Çarşamba, Ağustos 26, 2009

KINAMAKTAN GINA GELDİ!...

Şikâyetlenmeyi sevmiyorum ama çâresizlikten kınananları kınayanlardan, yakınacağım! Bir kınama furyasıdır sorma! Bir "kınama kılıflı entel demokrat despotizmi" icad edildi ki seyre değer!
Atan atana! Tutan tutana!
Satan satana! Yutan yutana!
Al birini vur ötekine diye sıyrılacakken, bir de kınayan kınayana karıştı!
Ermeni'yi kınadılar! Türkiye Cumhuriyeti Kimliğine sadık diye katledilen Hırant DİNK'e uzanan katil-kanlı eli kınadılar! Hırant'a destek için bir dakkada Ermenileşenleri kınadılar! Bir dakkada; "Hepimiz Ermeniyiz." diyenleri kınayanları da kınadılar!...
Ne kınananın yüzü kızardı, ne de kınayan bir şey kazandı!
Siyâseten içerde demokrat, dışarda diplomatlık adıyla maskelenen korkaklığın, aydın dünyasındaki adı mı acaba kınamak?
Neye yarar bu kınamak? Kınananın, neresini acıtır? Kınananın neyini eksiltir? Yaptırım olarak nesi vardır bu kınamanın? Cezâ mıdır, ödül müdür?
Cezâ olsa; bu milliyet düşmanları, fiyatlarının pahalılığıyla övünebilecek kadar karakter fukaraları Dolma Kalemler; can yakmayan, paralarına dokunmayan kınanmayı kimseye bırakırlar mı?
Ceza olsa; bu yanar döner rüzgâr gülleri, bu ipi Buş/t/un elinde olan siyâsi topaçlar, kınanmaya sessiz kalırlar mı?
Ödül olsa; Almanya'da asrın dolandırıcılığını yapan imanlı(!) örgüt mensûbu birine; "Temiz Kardeşimiz" diye sahip çıkan Ak zihniyet, kınayanları duymazdan gelip kendinden başkasını kınatır mı?
Bir kavramlar kargaşası, bir kavramlar karmaşası ki sormayın!
Lekelinin lillâhı; on milyonlarca kişiye lekeli diyor!
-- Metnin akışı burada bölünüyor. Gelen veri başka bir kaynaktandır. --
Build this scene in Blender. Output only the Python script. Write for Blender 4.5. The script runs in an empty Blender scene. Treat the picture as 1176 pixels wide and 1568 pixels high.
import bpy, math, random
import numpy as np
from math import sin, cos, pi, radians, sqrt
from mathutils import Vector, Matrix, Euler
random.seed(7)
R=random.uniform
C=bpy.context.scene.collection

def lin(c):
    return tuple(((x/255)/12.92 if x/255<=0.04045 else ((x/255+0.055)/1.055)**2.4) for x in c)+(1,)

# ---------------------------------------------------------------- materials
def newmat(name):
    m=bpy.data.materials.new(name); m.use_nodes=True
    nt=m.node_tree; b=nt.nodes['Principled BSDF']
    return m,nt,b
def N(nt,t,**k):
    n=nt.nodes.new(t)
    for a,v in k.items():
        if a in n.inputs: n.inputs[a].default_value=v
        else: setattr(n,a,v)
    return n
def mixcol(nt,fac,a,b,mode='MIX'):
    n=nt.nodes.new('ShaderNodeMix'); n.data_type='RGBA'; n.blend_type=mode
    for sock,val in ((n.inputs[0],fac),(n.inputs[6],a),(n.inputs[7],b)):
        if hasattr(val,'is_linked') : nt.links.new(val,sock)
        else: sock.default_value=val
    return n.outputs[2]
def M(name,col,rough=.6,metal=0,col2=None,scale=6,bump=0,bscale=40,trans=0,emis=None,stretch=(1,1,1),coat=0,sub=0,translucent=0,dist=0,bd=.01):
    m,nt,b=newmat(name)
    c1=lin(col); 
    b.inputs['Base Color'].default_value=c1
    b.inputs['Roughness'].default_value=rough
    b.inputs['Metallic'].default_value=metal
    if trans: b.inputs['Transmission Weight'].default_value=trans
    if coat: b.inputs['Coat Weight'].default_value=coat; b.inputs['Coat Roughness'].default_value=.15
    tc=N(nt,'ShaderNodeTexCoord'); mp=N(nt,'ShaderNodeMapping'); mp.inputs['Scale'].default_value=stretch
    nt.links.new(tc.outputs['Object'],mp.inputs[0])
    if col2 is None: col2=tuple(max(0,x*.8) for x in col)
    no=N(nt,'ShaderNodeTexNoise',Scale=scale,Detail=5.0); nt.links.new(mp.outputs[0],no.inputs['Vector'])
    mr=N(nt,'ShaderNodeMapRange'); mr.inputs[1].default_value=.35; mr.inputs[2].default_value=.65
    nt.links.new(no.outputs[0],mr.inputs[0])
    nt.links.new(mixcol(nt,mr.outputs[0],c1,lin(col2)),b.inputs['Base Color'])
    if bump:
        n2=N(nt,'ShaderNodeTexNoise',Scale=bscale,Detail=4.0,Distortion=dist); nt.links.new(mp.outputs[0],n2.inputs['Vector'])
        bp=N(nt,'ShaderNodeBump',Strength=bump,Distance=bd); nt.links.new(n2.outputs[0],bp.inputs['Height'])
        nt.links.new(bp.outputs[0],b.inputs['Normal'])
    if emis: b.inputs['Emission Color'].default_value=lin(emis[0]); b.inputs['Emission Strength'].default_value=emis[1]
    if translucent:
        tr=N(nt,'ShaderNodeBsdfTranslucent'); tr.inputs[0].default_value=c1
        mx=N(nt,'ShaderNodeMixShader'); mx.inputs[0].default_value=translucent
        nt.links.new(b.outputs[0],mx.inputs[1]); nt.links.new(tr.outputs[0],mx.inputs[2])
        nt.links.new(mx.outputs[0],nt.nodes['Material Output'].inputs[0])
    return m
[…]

Demekle yetinmeyip "ailece", hem de iki cihanda lekeli ilan ediyor! "ailece"si önemli! Çünkü kurcalandığında çok yakın altından, günün en başarılı cemaat örgütü çıkıyor! Başbakan'a müthiş bir diplomatça siyâsi salvo! Tam serçe çevikliğinde karga kıvraklığıyla!
Birileri; bu lekelinin, iffetlilere lekeli diye saldırısını kınadı ve hemen düne kadar doldurulan mürekkebinin gereği Kızıl yazılar yazan, değişip gelişerek "pembe demokrat sanatsal" yazılara da imza atan Hasan Cemal'de; "Kınıyorum Sezen Aksu'yu Kınayanları" diye kınayanları kınadı!...
Ba-ba-ba-ba! Ulan ben de seniii! Sadece kınamakla yetinmeyip başkaları da varmı akıllarına ıkınayım diye de bakınıyorum!
Dedem; "Serçe yeni yürüyüş öğrenmeye niyet etmiş. Eski yürüyüşünü de kaybedip zıplaya zıplaya kalmış!" derdi zamanının kaypaklarına, döneklerine!
Sesiyle tanınmasını, magazin basında kestirdiği kulaklarıyla yükselmesini, uçuculuktan kuşluğa, kuşluktan serçeliğe sanatsal seyrini seyrettiğimiz, paylaştığımız her duygusuyla defalarca gönüllerimizde tekleştirdiğimiz ve sevdiğimiz için lekelerine leke kondurmadığımız Serçemiz, kılavuz kargalığa terfi için yağcılığa başlayınca kınandı! Kınayanlar da, "Dolma Kalemler"ce kınandı! Kınandı da ne oldu?
Yalaka, yağcılığıyla; kınayan, kınamasıyla; sevdiğinin lekesine leke kondurmayanlar da duyacakları kulak dolusu küfürlerle canlarının yanmasıyla kalacak!
Ben de bu kınayanlara ve daha var mı diye çevreme bakınacağım! Lekesinden tiksinip kaşalot Serçe'den sakınacağım!
Velhâsıl, kınamaktan gınâ geldi dostlar!...
"TÜRK'ÜM. BU AD, HER ÛNVANDAN ÜSTÜNDÜR."
Selâm, sevgi, dua...
Mustafa ASLAN

1 yorum:

Unknown dedi ki...

Ben de Izmir`in Kurtulus törenlerine bölücülük yapan serceyi sahneye cikartan CHP`yi kiniyorum. Yarin bir telefon görüsmesi hak edecekler benden!